Short task: Output the lines below exactly, please, from the first line until the line with "return (h ^ (h >> 16)) & 0xffffffff", counting both.

+++

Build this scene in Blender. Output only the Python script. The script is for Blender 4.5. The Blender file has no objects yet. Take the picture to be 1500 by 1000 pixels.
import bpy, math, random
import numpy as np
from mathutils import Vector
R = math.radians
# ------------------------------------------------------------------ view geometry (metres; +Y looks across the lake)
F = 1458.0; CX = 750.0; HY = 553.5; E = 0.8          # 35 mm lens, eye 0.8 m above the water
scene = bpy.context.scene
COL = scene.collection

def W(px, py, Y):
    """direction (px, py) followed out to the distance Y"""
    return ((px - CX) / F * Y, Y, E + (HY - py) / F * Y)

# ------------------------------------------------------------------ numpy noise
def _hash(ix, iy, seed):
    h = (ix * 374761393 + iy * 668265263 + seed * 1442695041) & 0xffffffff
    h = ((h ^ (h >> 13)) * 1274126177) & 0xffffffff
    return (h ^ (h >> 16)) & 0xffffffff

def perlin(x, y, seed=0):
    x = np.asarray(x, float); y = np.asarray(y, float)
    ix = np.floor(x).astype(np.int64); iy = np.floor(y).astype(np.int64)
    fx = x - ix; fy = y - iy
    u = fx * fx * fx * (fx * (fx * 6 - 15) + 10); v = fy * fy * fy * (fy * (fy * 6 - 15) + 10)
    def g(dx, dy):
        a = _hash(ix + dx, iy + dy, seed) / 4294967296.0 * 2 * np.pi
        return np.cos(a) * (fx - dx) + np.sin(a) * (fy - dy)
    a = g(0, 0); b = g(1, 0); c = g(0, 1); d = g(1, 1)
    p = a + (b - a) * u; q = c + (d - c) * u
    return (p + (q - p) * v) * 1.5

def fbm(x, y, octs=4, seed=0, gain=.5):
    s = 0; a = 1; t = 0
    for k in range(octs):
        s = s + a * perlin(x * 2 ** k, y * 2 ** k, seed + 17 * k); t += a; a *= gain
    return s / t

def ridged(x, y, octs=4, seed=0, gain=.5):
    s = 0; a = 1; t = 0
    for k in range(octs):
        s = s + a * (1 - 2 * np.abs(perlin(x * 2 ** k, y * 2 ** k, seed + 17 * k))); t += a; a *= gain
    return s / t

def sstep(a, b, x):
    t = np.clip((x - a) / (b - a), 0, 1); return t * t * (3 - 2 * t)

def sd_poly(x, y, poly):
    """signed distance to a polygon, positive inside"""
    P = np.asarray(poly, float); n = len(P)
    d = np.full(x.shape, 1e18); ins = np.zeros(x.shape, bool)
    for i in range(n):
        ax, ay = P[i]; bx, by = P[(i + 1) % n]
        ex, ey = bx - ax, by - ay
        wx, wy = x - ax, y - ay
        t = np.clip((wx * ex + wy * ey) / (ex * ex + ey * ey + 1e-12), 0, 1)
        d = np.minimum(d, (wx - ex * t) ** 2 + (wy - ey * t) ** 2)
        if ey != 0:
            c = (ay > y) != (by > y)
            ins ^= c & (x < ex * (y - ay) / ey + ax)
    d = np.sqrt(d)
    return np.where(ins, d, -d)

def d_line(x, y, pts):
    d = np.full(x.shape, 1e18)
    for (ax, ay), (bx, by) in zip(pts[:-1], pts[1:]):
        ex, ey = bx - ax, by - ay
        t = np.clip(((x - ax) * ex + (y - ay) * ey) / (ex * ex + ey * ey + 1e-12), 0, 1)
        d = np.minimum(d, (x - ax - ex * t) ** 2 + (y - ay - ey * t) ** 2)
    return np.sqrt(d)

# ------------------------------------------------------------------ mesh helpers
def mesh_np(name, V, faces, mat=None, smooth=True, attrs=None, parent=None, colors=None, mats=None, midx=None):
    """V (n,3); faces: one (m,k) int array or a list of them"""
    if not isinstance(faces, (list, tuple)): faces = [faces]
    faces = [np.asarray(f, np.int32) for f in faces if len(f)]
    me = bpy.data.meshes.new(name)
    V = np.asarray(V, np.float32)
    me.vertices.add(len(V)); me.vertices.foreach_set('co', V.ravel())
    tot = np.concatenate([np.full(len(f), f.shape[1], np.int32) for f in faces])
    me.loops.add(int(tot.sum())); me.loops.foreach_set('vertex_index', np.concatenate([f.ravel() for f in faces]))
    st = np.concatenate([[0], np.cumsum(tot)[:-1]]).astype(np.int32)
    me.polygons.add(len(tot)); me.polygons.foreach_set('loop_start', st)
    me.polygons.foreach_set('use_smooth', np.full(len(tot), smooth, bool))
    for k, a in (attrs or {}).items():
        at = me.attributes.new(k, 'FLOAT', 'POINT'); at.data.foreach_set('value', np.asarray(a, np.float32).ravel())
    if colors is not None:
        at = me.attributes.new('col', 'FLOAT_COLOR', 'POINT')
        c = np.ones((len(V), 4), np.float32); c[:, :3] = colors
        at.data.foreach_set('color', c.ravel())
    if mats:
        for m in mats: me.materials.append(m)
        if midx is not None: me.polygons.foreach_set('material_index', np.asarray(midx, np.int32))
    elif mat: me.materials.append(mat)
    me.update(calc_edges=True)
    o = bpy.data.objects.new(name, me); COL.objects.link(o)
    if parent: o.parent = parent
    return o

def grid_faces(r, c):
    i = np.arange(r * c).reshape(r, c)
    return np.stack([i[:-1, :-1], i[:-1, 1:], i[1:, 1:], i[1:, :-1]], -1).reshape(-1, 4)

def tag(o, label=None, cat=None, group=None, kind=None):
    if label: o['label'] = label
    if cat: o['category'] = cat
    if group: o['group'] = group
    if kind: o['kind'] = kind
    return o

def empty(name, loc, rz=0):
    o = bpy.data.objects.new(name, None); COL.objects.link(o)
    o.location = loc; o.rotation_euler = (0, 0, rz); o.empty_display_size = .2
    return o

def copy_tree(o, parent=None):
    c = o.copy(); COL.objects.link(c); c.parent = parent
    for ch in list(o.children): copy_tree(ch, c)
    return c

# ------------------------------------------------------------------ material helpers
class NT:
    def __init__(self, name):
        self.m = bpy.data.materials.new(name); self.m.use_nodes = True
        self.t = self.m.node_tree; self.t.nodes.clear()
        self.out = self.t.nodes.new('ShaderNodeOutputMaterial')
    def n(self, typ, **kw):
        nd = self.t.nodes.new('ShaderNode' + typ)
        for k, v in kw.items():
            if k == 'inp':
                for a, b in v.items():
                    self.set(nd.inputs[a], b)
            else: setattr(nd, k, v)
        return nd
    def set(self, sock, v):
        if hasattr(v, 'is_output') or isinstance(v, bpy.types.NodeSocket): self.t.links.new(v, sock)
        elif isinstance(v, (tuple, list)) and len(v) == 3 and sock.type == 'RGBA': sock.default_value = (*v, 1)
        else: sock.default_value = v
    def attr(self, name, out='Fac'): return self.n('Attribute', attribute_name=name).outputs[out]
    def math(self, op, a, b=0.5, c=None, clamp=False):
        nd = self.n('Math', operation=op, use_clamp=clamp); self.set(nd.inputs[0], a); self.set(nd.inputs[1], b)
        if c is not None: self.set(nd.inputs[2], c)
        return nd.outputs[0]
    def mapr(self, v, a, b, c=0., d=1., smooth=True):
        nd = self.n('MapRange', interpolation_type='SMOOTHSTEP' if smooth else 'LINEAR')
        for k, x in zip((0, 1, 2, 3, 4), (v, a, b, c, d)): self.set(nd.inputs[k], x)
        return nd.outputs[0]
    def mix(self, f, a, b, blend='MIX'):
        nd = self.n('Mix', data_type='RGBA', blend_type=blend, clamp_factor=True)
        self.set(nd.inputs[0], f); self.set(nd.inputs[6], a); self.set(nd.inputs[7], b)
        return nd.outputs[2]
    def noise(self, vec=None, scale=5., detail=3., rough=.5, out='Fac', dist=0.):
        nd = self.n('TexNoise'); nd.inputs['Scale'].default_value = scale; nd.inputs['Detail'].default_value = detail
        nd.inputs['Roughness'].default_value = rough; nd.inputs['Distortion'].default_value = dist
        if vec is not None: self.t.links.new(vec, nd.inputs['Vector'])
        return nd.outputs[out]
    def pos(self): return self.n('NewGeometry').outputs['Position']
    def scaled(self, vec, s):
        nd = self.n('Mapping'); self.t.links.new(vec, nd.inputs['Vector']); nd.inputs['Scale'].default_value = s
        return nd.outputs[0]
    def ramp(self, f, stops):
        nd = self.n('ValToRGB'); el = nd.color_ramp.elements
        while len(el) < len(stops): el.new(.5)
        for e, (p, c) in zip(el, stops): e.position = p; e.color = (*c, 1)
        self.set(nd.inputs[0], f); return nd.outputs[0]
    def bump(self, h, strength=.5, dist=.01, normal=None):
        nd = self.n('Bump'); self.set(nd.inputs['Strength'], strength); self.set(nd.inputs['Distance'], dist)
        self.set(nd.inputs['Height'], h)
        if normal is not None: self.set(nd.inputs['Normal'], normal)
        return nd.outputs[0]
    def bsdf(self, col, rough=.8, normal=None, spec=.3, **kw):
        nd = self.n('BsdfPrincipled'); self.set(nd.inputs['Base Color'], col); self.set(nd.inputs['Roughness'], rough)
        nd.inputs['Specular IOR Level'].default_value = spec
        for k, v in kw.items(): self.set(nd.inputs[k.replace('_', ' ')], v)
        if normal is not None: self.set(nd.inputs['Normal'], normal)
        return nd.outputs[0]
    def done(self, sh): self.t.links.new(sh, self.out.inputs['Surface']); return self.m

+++

Answer to this exercise:
Build this scene in Blender. Output only the Python script. The script is for Blender 4.5. The Blender file has no objects yet. Take the picture to be 1500 by 1000 pixels.
import bpy, math, random
import numpy as np
from mathutils import Vector
R = math.radians
# ------------------------------------------------------------------ view geometry (metres; +Y looks across the lake)
F = 1458.0; CX = 750.0; HY = 553.5; E = 0.8          # 35 mm lens, eye 0.8 m above the water
scene = bpy.context.scene
COL = scene.collection

def W(px, py, Y):
    """direction (px, py) followed out to the distance Y"""
    return ((px - CX) / F * Y, Y, E + (HY - py) / F * Y)

# ------------------------------------------------------------------ numpy noise
def _hash(ix, iy, seed):
    h = (ix * 374761393 + iy * 668265263 + seed * 1442695041) & 0xffffffff
    h = ((h ^ (h >> 13)) * 1274126177) & 0xffffffff
    return (h ^ (h >> 16)) & 0xffffffff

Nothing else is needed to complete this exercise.